On March 26 2009, the Ontario Government announced in its 2009 budget the harmonization of Ontario’s 8 per cent retail sales tax (“RST”) to the federal goods and services tax (“GST”), with a current rate of 5 per cent, into a single value added tax (“Ontario HST”) at 13 per cent. The new Ontario HST is expected to begin July 1, 2010 and will be administered by the Canada Revenue Agency (the “CRA”), in a similar manner as the GST. Businesses will file a single sales tax return with the CRA, comparable to system now existing in Nova Scotia, Newfoundland and New Brunswick.

The intent of the Ontario HST is to harmonize the RST with the GST, thereby changing the Ontario RST from a single-stage sales and use tax to a multi-stage value added tax. It will apply to virtually all property and services sold in Ontario, including new housing (with a rebate up to certain thresholds) certain children’s items, books, feminine hygiene and other products will be exempt. These exemptions will make it difficult for retailers to apply the Ontario HST, particularly if the new Ontario HST is applied on prices that include tax (the federal legislation calls for tax included pricing once enough provinces, that is 50 + 1 per cent of the population, are harmonized.) Currently, though, there are no plans for Ontario to adopt tax-included pricing.

Miller Thomson Analysis

In addition, special provisions will not be implemented for Financial Institutions (“FIs”) similar to those that were implemented in Québec with the Québec Sales Tax (zerorating of FIs services such that FIs were entitled to credits for the tax paid on inputs, then compensated by a special capital tax). Québec passed a bill in the National Assembly stating that it will harmonize “like Ontario in return for 2.3 billion dollars.” If this occurs, it may alleviate some of the pressure on FIs to relocate business operations. The new place of supply rules and imported taxable supply rules for branches may impact this as well.

Significantly large businesses (i.e. those with annual taxable sales of at least $10 million) will not be allowed to claim credits on certain expenses, such as energy or certain telecommunication services for the first five years after implementation.

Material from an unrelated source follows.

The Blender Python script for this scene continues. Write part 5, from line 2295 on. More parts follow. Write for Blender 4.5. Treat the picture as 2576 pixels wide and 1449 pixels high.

Insurance is currently subject to RST but not GST, which upon implementation of the Ontario HST would mean that insurance would not be subject to tax. However, Ontario has stated that it will keep a specific 8 per cent tax on insurance premiums. In addition, charities and non-profit operations will be made "whole" and will be eligible for rebates for tax paid. The tourism sector will also be provided with certain incentives and increased funding to compensate for the higher sales taxes on tourists (hotels and other accommodations are currently subject to 5 per cent but will increase to 8 per cent under the new Ontario HST).

However, the primary benefit of harmonizing the RST with the GST is that it would effectively “exempt” almost all business inputs from sales tax and, therefore, alleviate the RST burden on most businesses with operations within Ontario and stimulate business investment. The current common RST “exemptions” of goods purchased for resale, manufacturing machinery and equipment, and research and development equipment, will be extended to all inputs as the new Ontario HST will be fully creditable tax to most businesses. Similar to the GST, the credit would include purchases for desks, computers, office supplies, real property contracts, among others, which were taxable but not creditable. The result of this 8 per cent RST savings to the business community is estimated to be significant and some of the cost savings are expected to be passed onto consumers.